The pair of bosses started Monday’s episode of their “Renegades: Born in the USA” podcast while riding around in Springsteen’s vintage Corvette, where they looked back at their glory days and toyed with the idea of a cross-country road trip. During that 54-minute chat, Springsteen confessed a former bass player quit his band because he wanted to watch the moon landing on television.
“In 1969, I was a 19-year-old kid playing in a bar in Asbury Park the night that they landed on the moon,” Springsteen recalled. “And we were like, ‘“F—k the moon landing, man.”’

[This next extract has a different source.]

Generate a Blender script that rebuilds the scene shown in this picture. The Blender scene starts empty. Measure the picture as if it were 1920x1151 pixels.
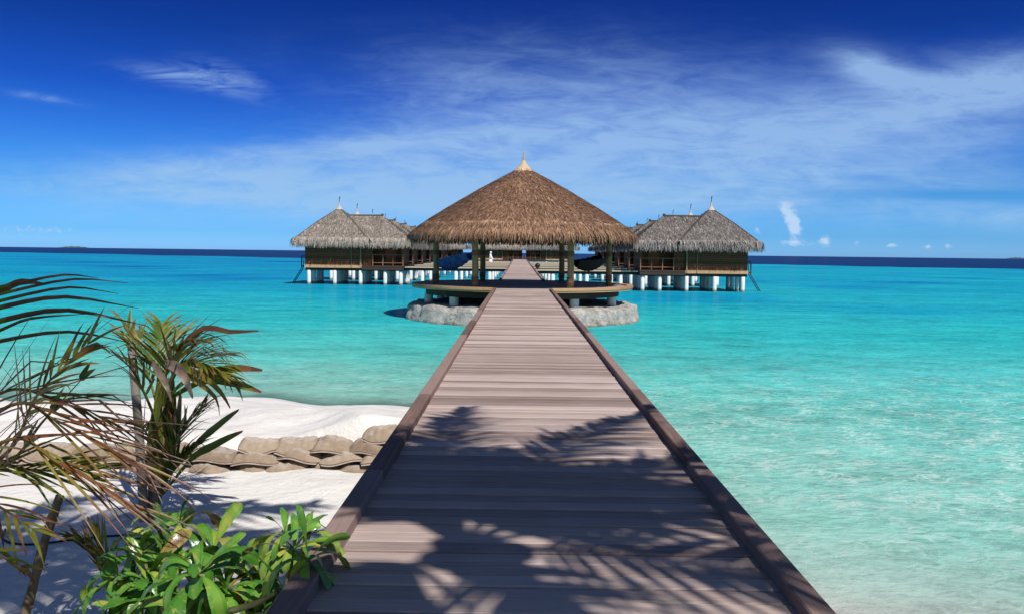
import bpy, math, random
import numpy as np
from mathutils import Vector, Matrix
R = math.radians
SC = bpy.context.scene
COL = SC.collection
random.seed(7)
RN = random.Random(11)

# ------------------------------------------------------------------ camera
F = 1478.0                      # focal length in pixels of the 1920 px wide photograph
CAMZ = 3.0
cam_d = bpy.data.cameras.new("camera")
cam = bpy.data.objects.new("camera", cam_d)
COL.objects.link(cam)
cam_d.sensor_width = 36.0
cam_d.lens = 36.0 * F / 1920.0
cam_d.clip_start = 0.05
cam_d.clip_end = 40000
CM = Matrix.Rotation(R(0.46), 3, 'Z') @ Matrix.Rotation(R(90 - 3.92), 3, 'X') @ Matrix.Rotation(R(0.67), 3, 'Z')
cam.matrix_world = Matrix.Translation((0, 0, CAMZ)) @ CM.to_4x4()
SC.camera = cam

def ray(px, py):
    return CM @ Vector(((px - 960) / F, -(py - 575.5) / F, -1))
def at(px, py, Y):              # world point at distance Y ahead
    d = ray(px, py); t = Y / d.y
    return Vector((d.x * t, Y, CAMZ + d.z * t))
def atz(px, py, z):             # world point at height z
    d = ray(px, py); t = (z - CAMZ) / d.z
    return Vector((d.x * t, d.y * t, z))

# ------------------------------------------------------------------ sun, sky, exposure
SUN_EL = 52.0
SUN_AZ = (0.52, -0.854)         # horizontal direction towards the sun
se, ce = math.sin(R(SUN_EL)), math.cos(R(SUN_EL))
to_sun = Vector((SUN_AZ[0] * ce, SUN_AZ[1] * ce, se))
sl = bpy.data.lights.new("sun", 'SUN')
sl.energy = 5.0
sl.angle = R(0.53)
sl.color = (1.0, 0.95, 0.88)
sun = bpy.data.objects.new("sun", sl)
COL.objects.link(sun)
sun.rotation_euler = to_sun.to_track_quat('Z', 'Y').to_euler()
sun.location = (20, -30, 60)
SC.view_settings.view_transform = 'Standard'
SC.view_settings.look = 'None'
SC.view_settings.exposure = 0.08
SC.view_settings.gamma = 1.0
SC.cycles.use_denoising = True
SC.cycles.max_bounces = 8
SC.cycles.transparent_max_bounces = 16
SC.cycles.sample_clamp_indirect = 6
SC.render.film_transparent = False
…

According to Springsteen, there were roughly 50 people in the venue where his band was playing on that historic July night and the crowd was evenly divided on whether they wanted to hear live music or watch Apollo 11 landing on television. Some fans called out for more tunes while others yelled out for Springsteen to “shut the f—k up!” he recalled. After a few stop-and-starts, one of Springsteen’s bandmates put an end to the drama.
“Finally, I had a bass player that was a bit of a techie and he said, ‘You guys are freaking rubes, man. I quit. I’m watching the moon landing,” Springsteen said.
“In the middle of the set?” Obama asked.
“In the middle of the set,” Springsteen confirmed.
More than 50 years later, the former president and his rock icon cohost — who signed his first recording contract in 1972— agreed the unidentified bass player made the right call.
“He walked off and that was the end of it, man,” Springsteen laughed. “I look back on it, you know, and we were all idiots at the time, but uh it was… it was funny.”
The podcast turned more somber when the topic changed to the war in Vietnam. For Obama, 59, that war was history by the time he was a teenager, but he recalls the misplaced criticism of U.S. troops returning home from service.